BOOK REVIEW: Saint Juniper's Folly
It's a massive understatement to say that being a teenager is difficult. As your sense of self begins to develop, it's at odds with everything else around you: your upbringing, your family and their traditions, the opinions of people around you, and your own needs and wants. The most caring and well-meaning parent can still make mistakes, and the most unsympathetic acquaintance can still feel like an authority figure whose opinion carries weight.
At times, it can feel like the only solution is to shut the world out and hide away where nothing can hurt you. And that's what happens to Jaime, whether he likes it or not.
Jaime is one of the three protagonists of Saint Juniper's Folly: a teen who's been through the foster system and is seen as a troublemaker by the extremely beige residents of the small town. He's returned after eight years, and it hasn't gone well. His new foster home doesn't care much about him beyond making sure he doesn't cause trouble for them. But when local boy Theo first meets him, he's not in town. He's in an old house in Saint Juniper's Folly, the valley near town. And he can't seem to leave.
Theo enlists the help of Taylor, a practicing witch who lives nearby. Or, at least, as "practicing" as she can be. Witchcraft is in her blood, but her father has forbidden her from following in her mother's footsteps. The trio meet at the old house, Theo and Taylor working with Jaime to figure out what's keeping him in there. They don't have long to free him, either. Not only will he have to be present for a check-in at home in a few weeks, but there are also plans to demolish the house. Not to mention the house already has a resident: a ghost who wants nothing more than to keep Jaime indoors where it's "safe."
As the trio attempt to discover more about the house and its ghostly inhabitant, they all have to contend with their own struggles. To help her new friends, Taylor must disobey her father and connect with her family's traditions... even if doing so might hurt her. And Theo and Jaime are navigating a burgeoning romance—one where initially neither is sure if the other feels the same. Even when their feelings are laid out, there's still the problem of Saint Juniper, and whether they'll have to hide their feelings from the very traditional locals. Word travels fast, after all.
While supernatural at its core, the true threat of Saint Juniper's Folly is one we're all familiar with by the time we're adults: the feeling of needing to hide something about ourselves while also not wanting to. The feeling that it would be better to be open, but safer to hide. That's the real conflict at the heart of this book: not ghosts vs. kids, but safety vs. freedom. And the resolution is satisfying, both in terms of the intensity of the magical battle at the book's climax and the lesson it leaves us with.
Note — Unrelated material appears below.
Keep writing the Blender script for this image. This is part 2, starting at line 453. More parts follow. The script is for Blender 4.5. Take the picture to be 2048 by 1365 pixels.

The story is told in first person, with each chapter traded off among the three protagonists. For the most part, it's well done, with enough nuance of voice given to each character to tell them apart. It feels like Jamie got the bulk of the attention here, though—with his poetic musings (rather pleasingly, he refers to his nervousness around Theo as "positively Austenian") subverting his presumed Bad Kid persona. Theo and Taylor's chapters are also strong, but don't bring as much narrative variety as Jaime's chapters do. That's not a failing of the book so much as a success that I'd love to have seen go further.
Also rather pleasingly, Saint Juniper's Folly plays with tried-and-true house symbolism. (I highly recommend reading up on this if you have the time.) Any time a house is a "character" in a book, there's a good chance of this coming into play, and Alex Crespo absolutely goes there. The house is Jaime, from its selective barrier to the rooms in which certain self-realizations play out. It's wonderful to see this at work in modern literature.
Saint Juniper's Folly is a smart, emotional, satisfying read. Modern in its sensibilities while classic in its execution, it's a solid read for anyone who feels "stuck" in their own lives—at any age.